Bex Simon Artist Blacksmith Portrait

Bex Simon – Artist Blacksmith – Biography

Bex studied a degree in Three-Dimensional Design in Metal at the Surrey Institute of Art and Design. Realising she had fallen in love with the craft of blacksmithing and needed to learn how to swing a hammer properly she followed on to study a two-year diploma in forge work skills at Hereford College of Technology.

She moved to London and set up her own creative blacksmithing business in 1999 with the help of the Princess Trust. Initially, she worked on private commissions acquired from exhibiting regularly at RHS Chelsea and Hampton Court Flower Shows. Later, she moved on to larger scale public artwork projects via collaborations with a selected group of smiths and artist blacksmiths.

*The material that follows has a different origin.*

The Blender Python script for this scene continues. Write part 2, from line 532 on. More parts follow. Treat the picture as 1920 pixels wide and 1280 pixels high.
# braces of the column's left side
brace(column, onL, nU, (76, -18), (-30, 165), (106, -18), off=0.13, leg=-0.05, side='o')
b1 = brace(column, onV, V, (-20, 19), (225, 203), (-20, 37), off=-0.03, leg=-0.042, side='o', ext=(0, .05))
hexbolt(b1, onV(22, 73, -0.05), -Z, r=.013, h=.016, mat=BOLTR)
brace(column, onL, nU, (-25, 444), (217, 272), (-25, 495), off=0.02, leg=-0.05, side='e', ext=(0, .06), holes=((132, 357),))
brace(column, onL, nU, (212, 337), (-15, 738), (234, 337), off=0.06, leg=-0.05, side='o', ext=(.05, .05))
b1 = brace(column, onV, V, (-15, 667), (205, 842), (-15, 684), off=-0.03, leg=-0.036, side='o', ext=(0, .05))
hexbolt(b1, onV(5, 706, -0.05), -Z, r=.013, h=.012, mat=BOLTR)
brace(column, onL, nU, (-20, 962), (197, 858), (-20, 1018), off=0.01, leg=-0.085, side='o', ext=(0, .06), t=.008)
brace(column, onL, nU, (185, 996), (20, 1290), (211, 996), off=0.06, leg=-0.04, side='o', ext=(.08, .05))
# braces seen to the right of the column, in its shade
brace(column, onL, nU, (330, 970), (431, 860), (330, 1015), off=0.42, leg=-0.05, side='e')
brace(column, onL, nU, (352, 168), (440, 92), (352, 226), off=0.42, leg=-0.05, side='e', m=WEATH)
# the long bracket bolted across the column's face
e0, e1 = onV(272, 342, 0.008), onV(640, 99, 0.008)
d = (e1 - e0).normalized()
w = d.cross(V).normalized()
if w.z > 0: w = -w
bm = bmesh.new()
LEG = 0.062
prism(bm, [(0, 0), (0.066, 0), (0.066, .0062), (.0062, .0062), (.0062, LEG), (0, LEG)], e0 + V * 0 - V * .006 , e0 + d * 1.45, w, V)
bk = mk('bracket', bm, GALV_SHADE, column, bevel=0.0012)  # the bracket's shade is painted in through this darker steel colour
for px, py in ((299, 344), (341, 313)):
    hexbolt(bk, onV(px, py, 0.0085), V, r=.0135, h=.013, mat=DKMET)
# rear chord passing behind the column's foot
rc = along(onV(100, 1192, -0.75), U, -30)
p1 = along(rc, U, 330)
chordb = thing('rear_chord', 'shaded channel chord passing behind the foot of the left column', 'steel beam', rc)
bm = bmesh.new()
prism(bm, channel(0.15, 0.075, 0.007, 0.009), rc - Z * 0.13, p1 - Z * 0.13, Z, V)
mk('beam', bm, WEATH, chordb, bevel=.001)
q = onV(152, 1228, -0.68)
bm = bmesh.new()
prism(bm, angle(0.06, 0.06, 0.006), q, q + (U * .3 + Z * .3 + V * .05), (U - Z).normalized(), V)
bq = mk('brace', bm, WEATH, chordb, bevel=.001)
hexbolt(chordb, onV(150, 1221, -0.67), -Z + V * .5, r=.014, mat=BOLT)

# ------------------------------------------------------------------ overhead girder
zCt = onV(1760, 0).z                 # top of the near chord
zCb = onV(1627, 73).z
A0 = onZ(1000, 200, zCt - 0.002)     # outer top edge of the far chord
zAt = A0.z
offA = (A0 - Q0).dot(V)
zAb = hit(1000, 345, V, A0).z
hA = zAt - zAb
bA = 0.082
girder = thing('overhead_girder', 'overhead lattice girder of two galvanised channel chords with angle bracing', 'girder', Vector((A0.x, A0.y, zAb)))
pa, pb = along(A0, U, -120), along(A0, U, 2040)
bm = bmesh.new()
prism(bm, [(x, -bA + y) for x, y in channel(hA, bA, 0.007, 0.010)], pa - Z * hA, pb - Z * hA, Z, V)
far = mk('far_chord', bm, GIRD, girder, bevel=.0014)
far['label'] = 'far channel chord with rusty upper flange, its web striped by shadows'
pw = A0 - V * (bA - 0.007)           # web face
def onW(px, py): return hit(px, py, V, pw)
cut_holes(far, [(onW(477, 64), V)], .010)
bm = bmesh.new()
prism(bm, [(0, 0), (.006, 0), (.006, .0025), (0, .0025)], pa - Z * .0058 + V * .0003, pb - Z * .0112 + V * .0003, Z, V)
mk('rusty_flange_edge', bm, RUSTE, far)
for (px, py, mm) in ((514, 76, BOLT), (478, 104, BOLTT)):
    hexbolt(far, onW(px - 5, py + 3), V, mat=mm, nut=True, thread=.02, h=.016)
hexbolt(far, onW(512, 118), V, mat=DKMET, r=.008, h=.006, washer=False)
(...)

Her biggest commission to date being a forty-metre public artwork for Westminster Magistrates’ Courts, London. It was for that installation that she became the first woman to receive the Tonypandy Cup, the most prestigious award given by the Worshipful Company of Blacksmiths.

Bex continues to study techniques old and new, recently studying geometry at the Princes School of Traditional Arts under a scholarship from Qest (Queen Elizabeth Scholarship Trust). She is always seeking ways to apply traditional craft to modern ideas. She is very passionate about the craft of blacksmithing, keeping traditions alive by using old forging techniques and moving them forward into more of an artistic contemporary vocabulary.